Cloudflare outage: disruptions to major websites around the world – December 5, 2025
Author
NEXT2i
Date Published

On Friday, December 5, 2025, the internet experienced one of its major disruptions of the year. A massive Cloudflare outage paralyzed numerous global services, triggering the dreaded "500 Internal Server Error" message on thousands of websites. LinkedIn, Notion, DeepL, Zoom, Shopify, and many other platforms became inaccessible for several minutes, affecting millions of users worldwide.
What Happened?
Cloudflare, the American giant specializing in Content Delivery Networks (CDN) and internet infrastructure security, suffered a significant service interruption early in the morning. The company acts as an essential technical intermediary between website servers and internet users. When its systems face difficulties, the repercussions are instantaneous for thousands of client platforms relying on its infrastructure.
The incident was first reported at 8:56 UTC, when Cloudflare acknowledged issues with its Dashboard and associated APIs. Clients using these services were impacted, with requests failing or displaying error messages. Thousands of users reported an identical pattern: websites that usually load instantly suddenly crashed, displaying the infamous 500 error code.

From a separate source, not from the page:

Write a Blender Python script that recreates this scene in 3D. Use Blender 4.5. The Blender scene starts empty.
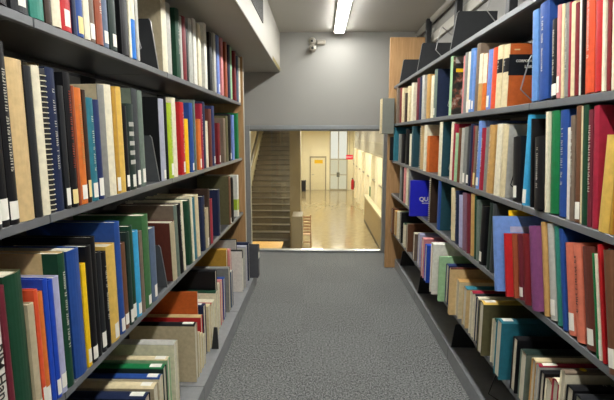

A "500 Internal Server Error" generally indicates that a server is unable to process a request due to a temporary server-side issue. When an infrastructure provider like Cloudflare encounters a disruption, these types of errors appear simultaneously across multiple seemingly unrelated platforms, all dependent on the same underlying infrastructure.
The Link to Scheduled Maintenance
According to initial technical observations, the origin of this incident appears to be linked to a maintenance operation planned by Cloudflare. Before going down completely, Cloudflare's status page displayed messages regarding maintenance scheduled for the morning of December 5. The company had scheduled operations in several data centers, specifically in Detroit (DTW), Chicago (ORD), and Minneapolis (MSP) during morning hours.
This situation recalls a well-known adage in the IT world: even the best-planned maintenance operations can sometimes go wrong. What was supposed to be a simple update or configuration change turned into a global outage affecting a significant portion of worldwide web traffic.
A Global and Diverse Impact
The scope of affected services perfectly illustrates the central position Cloudflare occupies in modern web architecture. The disruptions affected extremely varied sectors, demonstrating how much the global digital economy depends on a few key infrastructure players.